▶ _Exercise instructions_
Without including any pictures, copy each entry below exactly.

▶ _Supplied material_
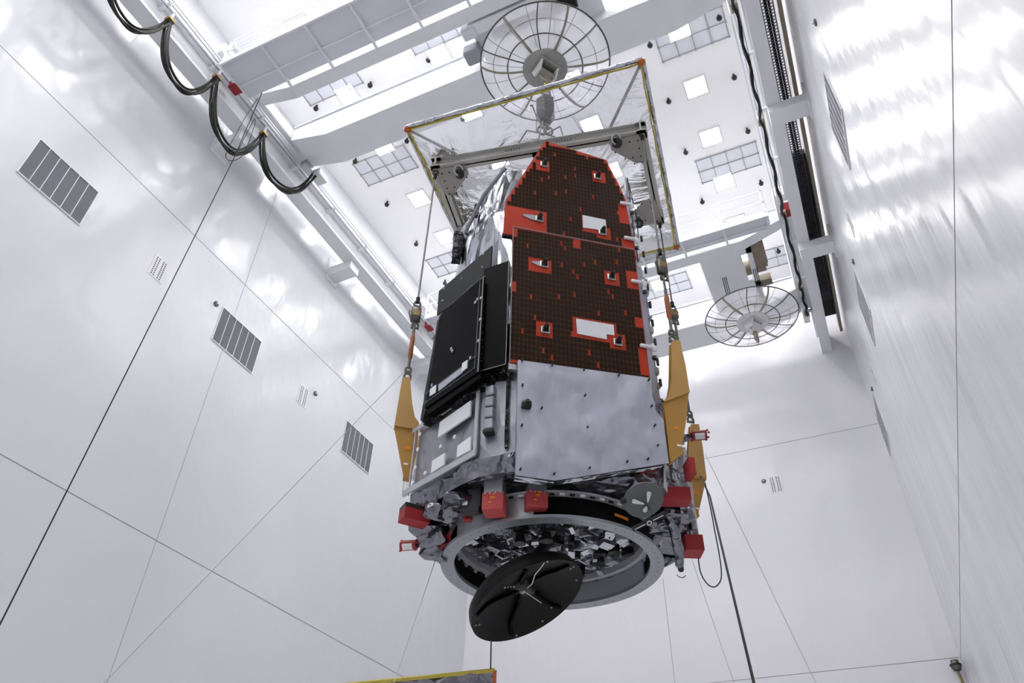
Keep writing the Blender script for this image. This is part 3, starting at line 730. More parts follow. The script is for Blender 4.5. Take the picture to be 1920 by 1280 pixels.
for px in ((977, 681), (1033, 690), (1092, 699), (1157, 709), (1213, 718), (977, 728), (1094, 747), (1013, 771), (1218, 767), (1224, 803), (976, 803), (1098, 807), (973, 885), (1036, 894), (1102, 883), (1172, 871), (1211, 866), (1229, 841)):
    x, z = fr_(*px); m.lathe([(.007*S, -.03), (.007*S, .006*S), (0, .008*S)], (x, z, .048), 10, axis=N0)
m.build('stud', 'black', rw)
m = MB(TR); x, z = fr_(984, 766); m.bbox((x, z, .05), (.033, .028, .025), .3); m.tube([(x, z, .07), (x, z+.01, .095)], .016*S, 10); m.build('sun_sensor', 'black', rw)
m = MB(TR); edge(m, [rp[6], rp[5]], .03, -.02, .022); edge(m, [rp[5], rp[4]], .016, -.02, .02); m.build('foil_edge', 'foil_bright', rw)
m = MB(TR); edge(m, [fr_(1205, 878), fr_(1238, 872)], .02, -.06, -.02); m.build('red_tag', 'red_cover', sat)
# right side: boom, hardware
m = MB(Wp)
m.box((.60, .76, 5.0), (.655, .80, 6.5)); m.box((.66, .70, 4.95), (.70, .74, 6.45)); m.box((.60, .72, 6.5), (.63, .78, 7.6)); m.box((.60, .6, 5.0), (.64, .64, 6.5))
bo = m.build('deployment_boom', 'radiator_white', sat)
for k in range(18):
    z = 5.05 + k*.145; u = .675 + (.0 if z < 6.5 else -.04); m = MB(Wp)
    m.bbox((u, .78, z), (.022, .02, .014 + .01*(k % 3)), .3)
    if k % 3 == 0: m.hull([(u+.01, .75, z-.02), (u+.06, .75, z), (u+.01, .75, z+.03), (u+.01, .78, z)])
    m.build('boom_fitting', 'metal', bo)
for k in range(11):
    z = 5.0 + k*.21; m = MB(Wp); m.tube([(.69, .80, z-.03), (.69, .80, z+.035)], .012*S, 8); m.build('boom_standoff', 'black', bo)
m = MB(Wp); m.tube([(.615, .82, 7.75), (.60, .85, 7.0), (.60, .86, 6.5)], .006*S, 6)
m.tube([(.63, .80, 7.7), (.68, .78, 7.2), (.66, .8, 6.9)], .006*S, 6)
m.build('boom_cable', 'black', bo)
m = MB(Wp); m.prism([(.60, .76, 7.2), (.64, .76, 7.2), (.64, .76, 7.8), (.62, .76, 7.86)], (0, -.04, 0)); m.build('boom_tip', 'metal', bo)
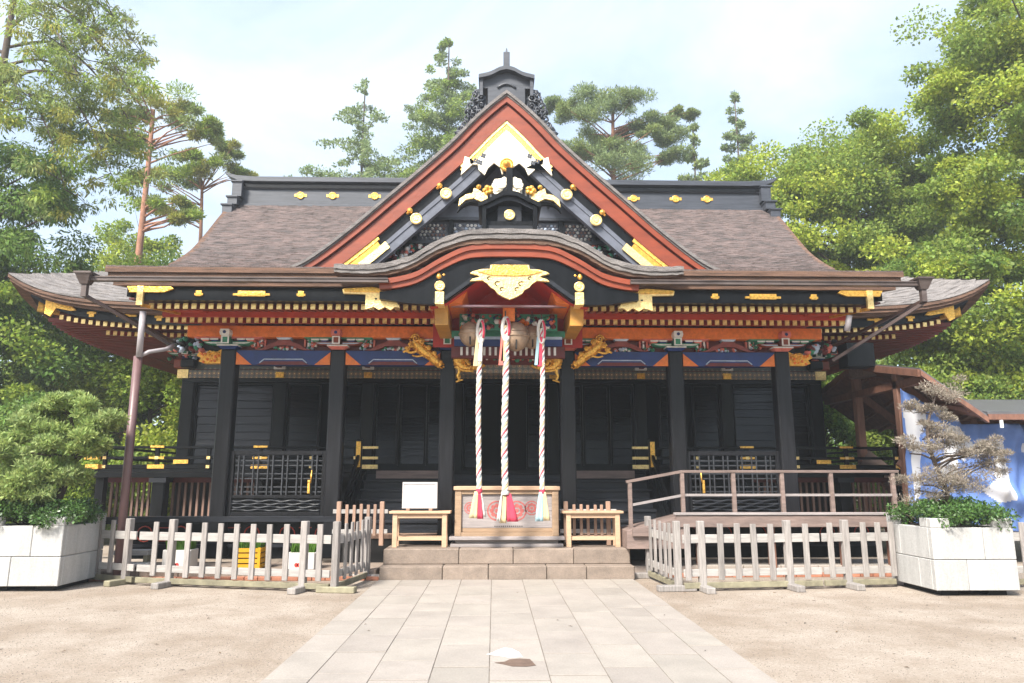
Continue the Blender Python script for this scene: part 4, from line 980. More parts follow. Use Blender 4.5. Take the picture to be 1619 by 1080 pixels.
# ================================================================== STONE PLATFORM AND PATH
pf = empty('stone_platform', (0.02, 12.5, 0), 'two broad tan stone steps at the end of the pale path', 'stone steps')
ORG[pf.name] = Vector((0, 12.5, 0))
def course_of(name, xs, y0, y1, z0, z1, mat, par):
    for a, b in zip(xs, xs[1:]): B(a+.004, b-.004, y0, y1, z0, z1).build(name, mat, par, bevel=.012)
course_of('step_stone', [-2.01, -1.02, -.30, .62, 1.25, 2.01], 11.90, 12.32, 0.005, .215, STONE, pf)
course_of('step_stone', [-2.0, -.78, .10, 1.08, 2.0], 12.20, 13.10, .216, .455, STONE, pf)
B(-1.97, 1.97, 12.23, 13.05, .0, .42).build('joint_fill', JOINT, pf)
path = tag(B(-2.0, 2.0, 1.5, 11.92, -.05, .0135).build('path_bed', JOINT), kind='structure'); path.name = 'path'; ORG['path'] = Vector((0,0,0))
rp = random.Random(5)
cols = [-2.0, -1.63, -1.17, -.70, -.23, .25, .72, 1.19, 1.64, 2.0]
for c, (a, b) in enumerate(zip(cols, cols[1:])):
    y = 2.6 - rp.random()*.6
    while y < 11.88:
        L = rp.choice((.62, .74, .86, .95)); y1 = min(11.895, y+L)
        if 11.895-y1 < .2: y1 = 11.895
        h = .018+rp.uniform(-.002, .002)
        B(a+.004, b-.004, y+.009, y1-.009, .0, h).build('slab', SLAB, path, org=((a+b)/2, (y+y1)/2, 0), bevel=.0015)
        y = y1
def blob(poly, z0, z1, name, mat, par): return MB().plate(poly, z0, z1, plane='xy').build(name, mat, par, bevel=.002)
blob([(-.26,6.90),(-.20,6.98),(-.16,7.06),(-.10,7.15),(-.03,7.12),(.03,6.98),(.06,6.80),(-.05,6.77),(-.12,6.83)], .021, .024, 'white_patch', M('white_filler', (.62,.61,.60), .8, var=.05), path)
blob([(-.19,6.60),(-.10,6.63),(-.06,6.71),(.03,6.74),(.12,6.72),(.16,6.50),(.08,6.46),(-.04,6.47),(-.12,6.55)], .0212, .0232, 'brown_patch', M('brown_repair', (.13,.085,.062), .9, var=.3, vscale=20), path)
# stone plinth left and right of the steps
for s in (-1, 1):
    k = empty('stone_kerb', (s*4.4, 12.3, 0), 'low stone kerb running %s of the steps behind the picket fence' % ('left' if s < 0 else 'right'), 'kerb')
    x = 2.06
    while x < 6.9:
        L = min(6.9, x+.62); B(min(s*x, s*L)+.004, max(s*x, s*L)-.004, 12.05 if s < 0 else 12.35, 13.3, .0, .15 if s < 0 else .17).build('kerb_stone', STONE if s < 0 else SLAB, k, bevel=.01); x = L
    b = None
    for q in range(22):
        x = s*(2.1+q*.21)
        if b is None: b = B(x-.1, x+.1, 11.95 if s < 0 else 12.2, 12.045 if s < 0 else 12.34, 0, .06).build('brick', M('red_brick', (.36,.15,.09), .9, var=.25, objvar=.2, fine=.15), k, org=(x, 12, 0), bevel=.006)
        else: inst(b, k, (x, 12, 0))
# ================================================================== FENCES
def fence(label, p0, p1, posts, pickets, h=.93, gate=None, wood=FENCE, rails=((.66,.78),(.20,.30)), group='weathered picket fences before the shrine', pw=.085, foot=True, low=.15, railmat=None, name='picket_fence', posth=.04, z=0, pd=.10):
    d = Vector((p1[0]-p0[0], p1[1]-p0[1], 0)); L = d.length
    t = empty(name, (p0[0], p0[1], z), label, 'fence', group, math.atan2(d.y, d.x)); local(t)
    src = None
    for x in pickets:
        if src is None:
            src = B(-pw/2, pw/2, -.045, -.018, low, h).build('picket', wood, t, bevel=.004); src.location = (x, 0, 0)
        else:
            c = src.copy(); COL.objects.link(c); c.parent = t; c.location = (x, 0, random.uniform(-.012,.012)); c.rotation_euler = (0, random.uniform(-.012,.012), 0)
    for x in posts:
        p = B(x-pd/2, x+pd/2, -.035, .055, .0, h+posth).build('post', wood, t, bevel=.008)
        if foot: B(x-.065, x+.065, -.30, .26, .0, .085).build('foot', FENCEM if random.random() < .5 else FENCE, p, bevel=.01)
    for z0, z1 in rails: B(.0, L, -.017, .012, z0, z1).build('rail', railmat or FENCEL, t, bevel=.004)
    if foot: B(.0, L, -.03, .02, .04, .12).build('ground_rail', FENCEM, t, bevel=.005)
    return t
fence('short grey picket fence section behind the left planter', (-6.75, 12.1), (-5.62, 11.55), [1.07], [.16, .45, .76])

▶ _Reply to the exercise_
Keep writing the Blender script for this image. This is part 3, starting at line 730. More parts follow. The script is for Blender 4.5. Take the picture to be 1920 by 1280 pixels.
for px in ((977, 681), (1033, 690), (1092, 699), (1157, 709), (1213, 718), (977, 728), (1094, 747), (1013, 771), (1218, 767), (1224, 803), (976, 803), (1098, 807), (973, 885), (1036, 894), (1102, 883), (1172, 871), (1211, 866), (1229, 841)):
    x, z = fr_(*px); m.lathe([(.007*S, -.03), (.007*S, .006*S), (0, .008*S)], (x, z, .048), 10, axis=N0)
m.build('stud', 'black', rw)
m = MB(TR); x, z = fr_(984, 766); m.bbox((x, z, .05), (.033, .028, .025), .3); m.tube([(x, z, .07), (x, z+.01, .095)], .016*S, 10); m.build('sun_sensor', 'black', rw)
m = MB(TR); edge(m, [rp[6], rp[5]], .03, -.02, .022); edge(m, [rp[5], rp[4]], .016, -.02, .02); m.build('foil_edge', 'foil_bright', rw)
m = MB(TR); edge(m, [fr_(1205, 878), fr_(1238, 872)], .02, -.06, -.02); m.build('red_tag', 'red_cover', sat)
# right side: boom, hardware
m = MB(Wp)
m.box((.60, .76, 5.0), (.655, .80, 6.5)); m.box((.66, .70, 4.95), (.70, .74, 6.45)); m.box((.60, .72, 6.5), (.63, .78, 7.6)); m.box((.60, .6, 5.0), (.64, .64, 6.5))
bo = m.build('deployment_boom', 'radiator_white', sat)
for k in range(18):
    z = 5.05 + k*.145; u = .675 + (.0 if z < 6.5 else -.04); m = MB(Wp)
    m.bbox((u, .78, z), (.022, .02, .014 + .01*(k % 3)), .3)
    if k % 3 == 0: m.hull([(u+.01, .75, z-.02), (u+.06, .75, z), (u+.01, .75, z+.03), (u+.01, .78, z)])
    m.build('boom_fitting', 'metal', bo)
for k in range(11):
    z = 5.0 + k*.21; m = MB(Wp); m.tube([(.69, .80, z-.03), (.69, .80, z+.035)], .012*S, 8); m.build('boom_standoff', 'black', bo)
m = MB(Wp); m.tube([(.615, .82, 7.75), (.60, .85, 7.0), (.60, .86, 6.5)], .006*S, 6)
m.tube([(.63, .80, 7.7), (.68, .78, 7.2), (.66, .8, 6.9)], .006*S, 6)
m.build('boom_cable', 'black', bo)
m = MB(Wp); m.prism([(.60, .76, 7.2), (.64, .76, 7.2), (.64, .76, 7.8), (.62, .76, 7.86)], (0, -.04, 0)); m.build('boom_tip', 'metal', bo)
Continue the Blender Python script for this scene: part 4, from line 980. More parts follow. Use Blender 4.5. Take the picture to be 1619 by 1080 pixels.
# ================================================================== STONE PLATFORM AND PATH
pf = empty('stone_platform', (0.02, 12.5, 0), 'two broad tan stone steps at the end of the pale path', 'stone steps')
ORG[pf.name] = Vector((0, 12.5, 0))
def course_of(name, xs, y0, y1, z0, z1, mat, par):
    for a, b in zip(xs, xs[1:]): B(a+.004, b-.004, y0, y1, z0, z1).build(name, mat, par, bevel=.012)
course_of('step_stone', [-2.01, -1.02, -.30, .62, 1.25, 2.01], 11.90, 12.32, 0.005, .215, STONE, pf)
course_of('step_stone', [-2.0, -.78, .10, 1.08, 2.0], 12.20, 13.10, .216, .455, STONE, pf)
B(-1.97, 1.97, 12.23, 13.05, .0, .42).build('joint_fill', JOINT, pf)
path = tag(B(-2.0, 2.0, 1.5, 11.92, -.05, .0135).build('path_bed', JOINT), kind='structure'); path.name = 'path'; ORG['path'] = Vector((0,0,0))
rp = random.Random(5)
cols = [-2.0, -1.63, -1.17, -.70, -.23, .25, .72, 1.19, 1.64, 2.0]
for c, (a, b) in enumerate(zip(cols, cols[1:])):
    y = 2.6 - rp.random()*.6
    while y < 11.88:
        L = rp.choice((.62, .74, .86, .95)); y1 = min(11.895, y+L)
        if 11.895-y1 < .2: y1 = 11.895
        h = .018+rp.uniform(-.002, .002)
        B(a+.004, b-.004, y+.009, y1-.009, .0, h).build('slab', SLAB, path, org=((a+b)/2, (y+y1)/2, 0), bevel=.0015)
        y = y1
def blob(poly, z0, z1, name, mat, par): return MB().plate(poly, z0, z1, plane='xy').build(name, mat, par, bevel=.002)
blob([(-.26,6.90),(-.20,6.98),(-.16,7.06),(-.10,7.15),(-.03,7.12),(.03,6.98),(.06,6.80),(-.05,6.77),(-.12,6.83)], .021, .024, 'white_patch', M('white_filler', (.62,.61,.60), .8, var=.05), path)
blob([(-.19,6.60),(-.10,6.63),(-.06,6.71),(.03,6.74),(.12,6.72),(.16,6.50),(.08,6.46),(-.04,6.47),(-.12,6.55)], .0212, .0232, 'brown_patch', M('brown_repair', (.13,.085,.062), .9, var=.3, vscale=20), path)
# stone plinth left and right of the steps
for s in (-1, 1):
    k = empty('stone_kerb', (s*4.4, 12.3, 0), 'low stone kerb running %s of the steps behind the picket fence' % ('left' if s < 0 else 'right'), 'kerb')
    x = 2.06
    while x < 6.9:
        L = min(6.9, x+.62); B(min(s*x, s*L)+.004, max(s*x, s*L)-.004, 12.05 if s < 0 else 12.35, 13.3, .0, .15 if s < 0 else .17).build('kerb_stone', STONE if s < 0 else SLAB, k, bevel=.01); x = L
    b = None
    for q in range(22):
        x = s*(2.1+q*.21)
        if b is None: b = B(x-.1, x+.1, 11.95 if s < 0 else 12.2, 12.045 if s < 0 else 12.34, 0, .06).build('brick', M('red_brick', (.36,.15,.09), .9, var=.25, objvar=.2, fine=.15), k, org=(x, 12, 0), bevel=.006)
        else: inst(b, k, (x, 12, 0))
# ================================================================== FENCES
def fence(label, p0, p1, posts, pickets, h=.93, gate=None, wood=FENCE, rails=((.66,.78),(.20,.30)), group='weathered picket fences before the shrine', pw=.085, foot=True, low=.15, railmat=None, name='picket_fence', posth=.04, z=0, pd=.10):
    d = Vector((p1[0]-p0[0], p1[1]-p0[1], 0)); L = d.length
    t = empty(name, (p0[0], p0[1], z), label, 'fence', group, math.atan2(d.y, d.x)); local(t)
    src = None
    for x in pickets:
        if src is None:
            src = B(-pw/2, pw/2, -.045, -.018, low, h).build('picket', wood, t, bevel=.004); src.location = (x, 0, 0)
        else:
            c = src.copy(); COL.objects.link(c); c.parent = t; c.location = (x, 0, random.uniform(-.012,.012)); c.rotation_euler = (0, random.uniform(-.012,.012), 0)
    for x in posts:
        p = B(x-pd/2, x+pd/2, -.035, .055, .0, h+posth).build('post', wood, t, bevel=.008)
        if foot: B(x-.065, x+.065, -.30, .26, .0, .085).build('foot', FENCEM if random.random() < .5 else FENCE, p, bevel=.01)
    for z0, z1 in rails: B(.0, L, -.017, .012, z0, z1).build('rail', railmat or FENCEL, t, bevel=.004)
    if foot: B(.0, L, -.03, .02, .04, .12).build('ground_rail', FENCEM, t, bevel=.005)
    return t
fence('short grey picket fence section behind the left planter', (-6.75, 12.1), (-5.62, 11.55), [1.07], [.16, .45, .76])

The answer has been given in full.